In my opinion, that is not inherently the wrong thing to do. As an offensive play-caller, you have to take what the defense gives you to a certain extent, especially if you aren’t quite sure what your inexperienced quarterback is capable of against a high-quality defense like Notre Dame’s.

But following Saturday night’s performance, Day has to have a far better grasp on what McCord is capable of than he did going into South Bend. And if having that new data increases Day’s trust in his QB, the head coach could, and should, start opening up the offense more and more as the weeks go by, eventually getting the unit to the best possible version of itself when it becomes necessary.

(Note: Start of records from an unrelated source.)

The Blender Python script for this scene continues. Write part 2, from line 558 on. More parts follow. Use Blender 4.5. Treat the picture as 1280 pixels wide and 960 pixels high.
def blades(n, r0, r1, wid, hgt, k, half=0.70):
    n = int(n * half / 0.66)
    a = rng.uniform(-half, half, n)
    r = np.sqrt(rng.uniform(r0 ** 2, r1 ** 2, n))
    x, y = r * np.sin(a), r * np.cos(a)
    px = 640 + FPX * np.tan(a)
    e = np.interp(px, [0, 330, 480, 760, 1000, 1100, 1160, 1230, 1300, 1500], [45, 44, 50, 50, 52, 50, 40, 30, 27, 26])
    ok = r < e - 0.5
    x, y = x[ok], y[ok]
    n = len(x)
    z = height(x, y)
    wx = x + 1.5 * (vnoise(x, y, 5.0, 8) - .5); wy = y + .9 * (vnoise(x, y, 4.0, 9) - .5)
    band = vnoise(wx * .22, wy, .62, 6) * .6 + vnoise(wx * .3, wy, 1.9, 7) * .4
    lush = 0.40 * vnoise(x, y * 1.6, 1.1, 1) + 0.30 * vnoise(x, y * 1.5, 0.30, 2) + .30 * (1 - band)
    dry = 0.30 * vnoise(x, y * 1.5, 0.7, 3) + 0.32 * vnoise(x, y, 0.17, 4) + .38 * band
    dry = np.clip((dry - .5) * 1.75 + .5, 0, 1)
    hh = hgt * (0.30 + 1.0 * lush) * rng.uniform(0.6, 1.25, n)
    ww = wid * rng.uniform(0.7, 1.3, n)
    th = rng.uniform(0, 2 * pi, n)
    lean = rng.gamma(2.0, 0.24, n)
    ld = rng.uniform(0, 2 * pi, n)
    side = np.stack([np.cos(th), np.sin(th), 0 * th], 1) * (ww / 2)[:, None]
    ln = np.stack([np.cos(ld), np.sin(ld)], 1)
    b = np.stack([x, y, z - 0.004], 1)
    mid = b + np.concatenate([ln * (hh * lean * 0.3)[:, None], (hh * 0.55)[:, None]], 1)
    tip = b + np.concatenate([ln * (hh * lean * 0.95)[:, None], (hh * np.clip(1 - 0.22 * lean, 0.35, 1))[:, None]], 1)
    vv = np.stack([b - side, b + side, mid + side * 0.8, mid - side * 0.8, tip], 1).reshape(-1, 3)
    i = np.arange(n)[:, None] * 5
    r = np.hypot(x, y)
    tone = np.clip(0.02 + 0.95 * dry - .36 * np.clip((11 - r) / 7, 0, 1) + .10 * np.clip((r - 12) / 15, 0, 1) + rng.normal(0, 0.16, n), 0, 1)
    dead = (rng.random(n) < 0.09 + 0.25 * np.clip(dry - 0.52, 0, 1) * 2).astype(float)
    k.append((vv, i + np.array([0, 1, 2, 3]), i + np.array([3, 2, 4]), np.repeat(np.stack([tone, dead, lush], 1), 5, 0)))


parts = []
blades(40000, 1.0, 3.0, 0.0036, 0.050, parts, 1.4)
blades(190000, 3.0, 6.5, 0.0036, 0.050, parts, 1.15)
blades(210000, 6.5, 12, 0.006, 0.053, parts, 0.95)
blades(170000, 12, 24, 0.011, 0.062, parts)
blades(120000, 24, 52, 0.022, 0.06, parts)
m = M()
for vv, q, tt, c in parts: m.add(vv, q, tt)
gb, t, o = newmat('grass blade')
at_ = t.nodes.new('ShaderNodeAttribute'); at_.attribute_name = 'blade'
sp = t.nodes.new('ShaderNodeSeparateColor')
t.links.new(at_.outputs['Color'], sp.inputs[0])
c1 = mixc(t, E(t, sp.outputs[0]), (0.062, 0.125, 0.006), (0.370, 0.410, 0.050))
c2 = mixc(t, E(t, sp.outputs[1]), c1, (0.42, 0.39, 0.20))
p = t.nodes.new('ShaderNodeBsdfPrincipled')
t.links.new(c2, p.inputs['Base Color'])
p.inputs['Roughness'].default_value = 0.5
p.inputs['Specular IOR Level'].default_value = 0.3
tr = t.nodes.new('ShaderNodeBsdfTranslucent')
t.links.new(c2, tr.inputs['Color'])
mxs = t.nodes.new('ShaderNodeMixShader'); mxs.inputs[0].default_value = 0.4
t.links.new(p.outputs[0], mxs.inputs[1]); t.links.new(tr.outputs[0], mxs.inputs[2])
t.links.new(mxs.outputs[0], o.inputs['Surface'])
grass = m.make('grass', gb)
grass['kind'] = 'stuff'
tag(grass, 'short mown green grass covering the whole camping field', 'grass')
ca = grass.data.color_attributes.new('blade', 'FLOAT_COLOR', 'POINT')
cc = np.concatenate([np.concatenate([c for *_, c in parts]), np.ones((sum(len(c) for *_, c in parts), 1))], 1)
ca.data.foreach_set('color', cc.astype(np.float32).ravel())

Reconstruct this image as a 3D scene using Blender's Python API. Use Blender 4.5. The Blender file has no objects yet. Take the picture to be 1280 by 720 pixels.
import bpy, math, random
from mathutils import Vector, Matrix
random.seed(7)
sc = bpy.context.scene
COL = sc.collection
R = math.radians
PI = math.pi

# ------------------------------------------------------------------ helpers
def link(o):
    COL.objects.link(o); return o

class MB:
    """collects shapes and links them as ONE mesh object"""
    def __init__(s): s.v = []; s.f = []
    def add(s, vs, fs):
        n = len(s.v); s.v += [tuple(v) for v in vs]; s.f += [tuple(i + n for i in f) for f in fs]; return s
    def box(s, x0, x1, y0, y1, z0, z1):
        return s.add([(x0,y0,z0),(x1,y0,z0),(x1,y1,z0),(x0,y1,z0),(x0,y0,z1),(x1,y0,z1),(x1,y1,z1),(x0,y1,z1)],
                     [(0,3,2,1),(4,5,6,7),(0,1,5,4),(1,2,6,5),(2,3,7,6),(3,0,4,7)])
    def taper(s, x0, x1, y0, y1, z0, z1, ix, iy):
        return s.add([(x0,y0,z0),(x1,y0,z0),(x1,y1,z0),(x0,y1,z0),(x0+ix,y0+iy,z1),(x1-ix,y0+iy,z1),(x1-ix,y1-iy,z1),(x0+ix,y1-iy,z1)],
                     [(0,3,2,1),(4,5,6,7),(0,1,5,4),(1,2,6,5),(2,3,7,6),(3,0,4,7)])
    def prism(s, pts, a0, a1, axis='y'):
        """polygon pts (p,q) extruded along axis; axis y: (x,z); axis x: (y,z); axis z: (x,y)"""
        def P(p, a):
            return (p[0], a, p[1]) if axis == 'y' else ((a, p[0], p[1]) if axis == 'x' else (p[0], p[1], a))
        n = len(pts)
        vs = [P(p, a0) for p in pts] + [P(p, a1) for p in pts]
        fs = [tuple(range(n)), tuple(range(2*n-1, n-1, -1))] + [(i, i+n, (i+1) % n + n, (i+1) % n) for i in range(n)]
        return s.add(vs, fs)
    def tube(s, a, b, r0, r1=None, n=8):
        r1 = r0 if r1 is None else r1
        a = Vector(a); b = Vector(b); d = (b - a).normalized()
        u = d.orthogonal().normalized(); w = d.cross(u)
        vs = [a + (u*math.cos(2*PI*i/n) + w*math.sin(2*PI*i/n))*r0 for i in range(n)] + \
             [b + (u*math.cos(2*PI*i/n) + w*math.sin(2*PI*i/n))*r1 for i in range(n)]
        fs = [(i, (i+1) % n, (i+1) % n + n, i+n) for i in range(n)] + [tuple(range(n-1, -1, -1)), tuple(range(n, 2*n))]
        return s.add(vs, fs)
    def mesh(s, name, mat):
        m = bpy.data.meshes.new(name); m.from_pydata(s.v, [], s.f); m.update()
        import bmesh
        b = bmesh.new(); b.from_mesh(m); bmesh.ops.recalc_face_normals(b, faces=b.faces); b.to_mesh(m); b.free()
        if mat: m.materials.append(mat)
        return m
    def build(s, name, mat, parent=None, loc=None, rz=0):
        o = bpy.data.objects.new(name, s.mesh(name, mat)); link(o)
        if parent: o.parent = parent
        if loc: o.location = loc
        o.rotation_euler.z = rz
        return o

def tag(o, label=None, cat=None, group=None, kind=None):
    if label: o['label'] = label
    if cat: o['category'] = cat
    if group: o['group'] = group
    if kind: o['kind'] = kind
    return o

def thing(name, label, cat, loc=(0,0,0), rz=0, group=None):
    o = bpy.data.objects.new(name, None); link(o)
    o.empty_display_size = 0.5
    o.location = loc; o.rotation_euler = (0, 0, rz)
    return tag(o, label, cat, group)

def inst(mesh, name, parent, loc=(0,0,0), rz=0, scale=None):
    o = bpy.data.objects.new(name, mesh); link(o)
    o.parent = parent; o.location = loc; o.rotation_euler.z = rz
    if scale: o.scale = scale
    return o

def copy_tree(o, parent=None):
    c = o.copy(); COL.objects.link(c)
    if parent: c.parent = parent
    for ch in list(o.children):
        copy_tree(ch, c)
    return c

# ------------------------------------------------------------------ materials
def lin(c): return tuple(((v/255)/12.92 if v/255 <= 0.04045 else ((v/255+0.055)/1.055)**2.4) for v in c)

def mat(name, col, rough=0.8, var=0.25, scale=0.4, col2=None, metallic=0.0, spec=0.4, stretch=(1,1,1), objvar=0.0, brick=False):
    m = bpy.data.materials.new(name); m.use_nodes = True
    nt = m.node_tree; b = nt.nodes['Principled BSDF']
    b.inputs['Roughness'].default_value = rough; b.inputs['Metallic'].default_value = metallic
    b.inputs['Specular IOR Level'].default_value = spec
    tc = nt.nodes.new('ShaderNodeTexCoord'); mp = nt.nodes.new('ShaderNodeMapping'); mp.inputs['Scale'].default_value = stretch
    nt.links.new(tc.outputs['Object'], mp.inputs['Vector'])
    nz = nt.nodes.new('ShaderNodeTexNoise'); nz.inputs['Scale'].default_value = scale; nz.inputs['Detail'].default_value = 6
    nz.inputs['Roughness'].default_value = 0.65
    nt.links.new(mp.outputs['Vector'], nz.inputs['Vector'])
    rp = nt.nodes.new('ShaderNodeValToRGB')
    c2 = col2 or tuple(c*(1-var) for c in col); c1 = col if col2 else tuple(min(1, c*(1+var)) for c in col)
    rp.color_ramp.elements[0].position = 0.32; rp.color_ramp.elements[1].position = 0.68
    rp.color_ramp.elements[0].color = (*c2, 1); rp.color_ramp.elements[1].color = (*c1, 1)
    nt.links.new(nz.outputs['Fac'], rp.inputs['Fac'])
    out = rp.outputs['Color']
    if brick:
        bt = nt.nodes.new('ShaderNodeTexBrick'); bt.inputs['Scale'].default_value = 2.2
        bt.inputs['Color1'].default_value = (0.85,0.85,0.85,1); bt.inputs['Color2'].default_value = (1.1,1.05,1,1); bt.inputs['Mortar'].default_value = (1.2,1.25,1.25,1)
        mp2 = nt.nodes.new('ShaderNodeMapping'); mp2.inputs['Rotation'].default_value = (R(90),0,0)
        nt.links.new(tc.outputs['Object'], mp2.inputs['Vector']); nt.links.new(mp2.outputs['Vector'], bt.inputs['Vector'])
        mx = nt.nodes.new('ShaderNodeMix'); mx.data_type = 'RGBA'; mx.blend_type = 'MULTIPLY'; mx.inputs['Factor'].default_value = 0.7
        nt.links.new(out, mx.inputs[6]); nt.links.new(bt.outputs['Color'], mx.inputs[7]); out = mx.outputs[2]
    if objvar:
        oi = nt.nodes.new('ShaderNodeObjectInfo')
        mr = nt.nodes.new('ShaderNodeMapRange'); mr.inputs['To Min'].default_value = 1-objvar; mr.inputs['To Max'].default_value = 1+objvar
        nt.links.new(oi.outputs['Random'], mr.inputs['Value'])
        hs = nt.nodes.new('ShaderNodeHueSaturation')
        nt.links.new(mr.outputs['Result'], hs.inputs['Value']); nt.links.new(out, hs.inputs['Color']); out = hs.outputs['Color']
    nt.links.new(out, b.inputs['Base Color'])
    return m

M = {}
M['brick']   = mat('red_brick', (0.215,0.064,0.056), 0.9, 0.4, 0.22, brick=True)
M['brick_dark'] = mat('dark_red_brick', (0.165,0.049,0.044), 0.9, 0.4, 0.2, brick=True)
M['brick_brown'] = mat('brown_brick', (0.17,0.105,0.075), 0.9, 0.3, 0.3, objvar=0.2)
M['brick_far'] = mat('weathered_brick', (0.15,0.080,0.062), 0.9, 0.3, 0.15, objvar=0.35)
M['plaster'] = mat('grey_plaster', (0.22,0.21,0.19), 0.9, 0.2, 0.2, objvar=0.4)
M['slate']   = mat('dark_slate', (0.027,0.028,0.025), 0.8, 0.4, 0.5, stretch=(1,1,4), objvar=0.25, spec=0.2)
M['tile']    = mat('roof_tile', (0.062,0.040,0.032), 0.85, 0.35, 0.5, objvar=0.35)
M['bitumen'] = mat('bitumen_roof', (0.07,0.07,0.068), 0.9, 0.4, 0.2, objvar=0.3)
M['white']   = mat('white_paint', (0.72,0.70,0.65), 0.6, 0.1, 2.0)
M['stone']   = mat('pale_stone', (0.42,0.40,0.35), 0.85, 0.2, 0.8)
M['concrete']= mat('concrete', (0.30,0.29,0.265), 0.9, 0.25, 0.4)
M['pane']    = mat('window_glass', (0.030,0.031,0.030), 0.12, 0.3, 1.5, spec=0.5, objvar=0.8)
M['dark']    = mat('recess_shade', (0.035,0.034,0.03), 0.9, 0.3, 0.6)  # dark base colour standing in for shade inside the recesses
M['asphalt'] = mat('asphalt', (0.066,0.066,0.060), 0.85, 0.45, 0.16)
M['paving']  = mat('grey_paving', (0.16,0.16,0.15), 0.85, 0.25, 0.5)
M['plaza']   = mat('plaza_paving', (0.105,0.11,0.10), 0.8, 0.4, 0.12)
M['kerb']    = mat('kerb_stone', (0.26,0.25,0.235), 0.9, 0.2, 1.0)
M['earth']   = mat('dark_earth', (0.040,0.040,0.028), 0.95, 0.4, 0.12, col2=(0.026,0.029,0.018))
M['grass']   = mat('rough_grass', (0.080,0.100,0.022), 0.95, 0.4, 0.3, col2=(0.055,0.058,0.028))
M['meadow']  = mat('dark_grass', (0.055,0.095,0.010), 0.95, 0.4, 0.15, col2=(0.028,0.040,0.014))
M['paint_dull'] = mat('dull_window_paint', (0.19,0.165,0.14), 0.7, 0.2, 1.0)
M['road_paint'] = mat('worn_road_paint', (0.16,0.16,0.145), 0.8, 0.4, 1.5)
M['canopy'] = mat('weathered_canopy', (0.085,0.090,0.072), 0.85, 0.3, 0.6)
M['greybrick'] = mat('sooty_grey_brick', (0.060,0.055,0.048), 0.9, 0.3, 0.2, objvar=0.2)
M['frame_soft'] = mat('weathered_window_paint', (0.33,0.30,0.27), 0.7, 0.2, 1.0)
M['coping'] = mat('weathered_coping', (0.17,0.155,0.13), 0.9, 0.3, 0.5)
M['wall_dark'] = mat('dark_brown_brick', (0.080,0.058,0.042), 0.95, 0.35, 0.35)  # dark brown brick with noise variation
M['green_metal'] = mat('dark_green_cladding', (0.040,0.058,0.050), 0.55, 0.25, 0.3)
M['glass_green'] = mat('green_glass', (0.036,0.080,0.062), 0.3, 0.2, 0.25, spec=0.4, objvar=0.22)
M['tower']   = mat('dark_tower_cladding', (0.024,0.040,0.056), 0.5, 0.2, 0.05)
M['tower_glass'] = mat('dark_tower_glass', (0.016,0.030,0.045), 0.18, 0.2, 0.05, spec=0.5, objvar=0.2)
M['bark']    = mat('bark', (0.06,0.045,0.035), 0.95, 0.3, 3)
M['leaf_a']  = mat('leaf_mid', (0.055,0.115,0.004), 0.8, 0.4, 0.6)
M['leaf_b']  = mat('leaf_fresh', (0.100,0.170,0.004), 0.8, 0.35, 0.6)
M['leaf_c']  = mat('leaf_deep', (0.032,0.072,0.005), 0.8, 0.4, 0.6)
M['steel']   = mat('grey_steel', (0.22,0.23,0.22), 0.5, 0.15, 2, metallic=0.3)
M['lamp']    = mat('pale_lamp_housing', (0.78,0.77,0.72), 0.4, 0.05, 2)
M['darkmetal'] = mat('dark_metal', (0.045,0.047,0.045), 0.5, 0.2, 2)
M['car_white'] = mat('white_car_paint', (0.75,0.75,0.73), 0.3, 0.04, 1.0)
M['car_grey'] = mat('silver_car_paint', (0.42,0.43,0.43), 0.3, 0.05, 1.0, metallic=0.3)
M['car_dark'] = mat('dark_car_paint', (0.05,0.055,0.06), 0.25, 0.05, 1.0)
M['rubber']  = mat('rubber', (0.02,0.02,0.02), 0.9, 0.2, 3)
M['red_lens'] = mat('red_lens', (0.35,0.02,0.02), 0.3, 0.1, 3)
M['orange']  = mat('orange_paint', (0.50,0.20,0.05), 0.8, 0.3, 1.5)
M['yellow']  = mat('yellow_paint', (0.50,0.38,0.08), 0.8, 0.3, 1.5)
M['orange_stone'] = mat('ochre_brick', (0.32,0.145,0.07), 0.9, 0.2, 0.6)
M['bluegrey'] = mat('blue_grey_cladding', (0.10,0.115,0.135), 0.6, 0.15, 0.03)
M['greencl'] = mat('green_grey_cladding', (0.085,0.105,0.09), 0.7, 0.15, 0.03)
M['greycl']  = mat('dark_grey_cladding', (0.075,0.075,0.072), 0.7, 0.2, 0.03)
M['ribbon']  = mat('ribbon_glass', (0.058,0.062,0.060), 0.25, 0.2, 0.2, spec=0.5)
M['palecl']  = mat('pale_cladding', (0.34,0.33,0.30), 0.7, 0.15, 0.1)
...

Now, I don’t expect Day to completely change his stripes overnight, and, honestly, expecting him to deviate from the conservative trajectory that he has been on for the past three seasons might be the peak of homer optimism. But we know how well Day can call games when all of the pieces are in place, and while there is still a ways to go for this puzzle to be finished, with increased confidence in McCord, perhaps the all-important edges are all set and now it’s just time to fill in the rest of the picture.

Day will still have to contend with an offensive line not nearly at championship level, but they are four games in, they don’t have to be a finished product yet. The line has performed well in pass protection, struggling far more in run blocking. The only sack that the front five gave up against the Irish was on the questionable Intentional Grounding call on the final series; OSU is averaging just a single sack allowed per game thus far. That is something that a pass-first coach with a newly found confidence in his signal-caller can work with.


The current version of the Ohio State football team is not yet where I thought it would be coming into the season. While the defense has substantially improved, the lack of a disruptive presence upfront concerns me for when they face better offenses. But they’ve given up a total of 34 points through four games, so it’s difficult to be too worried at this point.

With dynamic skill position players like Harrison, Emeka Egbuka, Julian Fleming, TreVeyon Henderson, and many more, I expected the offense to be far more productive than we have seen through the first third of the campaign. But they’re 4-0 heading into a bye and coming off of one of the most thrilling offensive drives in recent memory, so I am willing to give them the benefit of the doubt that they will get things figured out.

I firmly believe that having concerns about your favorite team is healthy and I will continue to voice mine when they arise, but following Saturday night’s performance, my questions feel far less existential than they did just a few days ago. To me, this team feels like it has the building blocks for something special, and if it follows the roadmaps set forth by previous Buckeye title teams, the final drive against Notre Dame could be the turning point that sets them on a historic journey that just might end with Day raising a very shiny trophy in Houston on Jan. 8.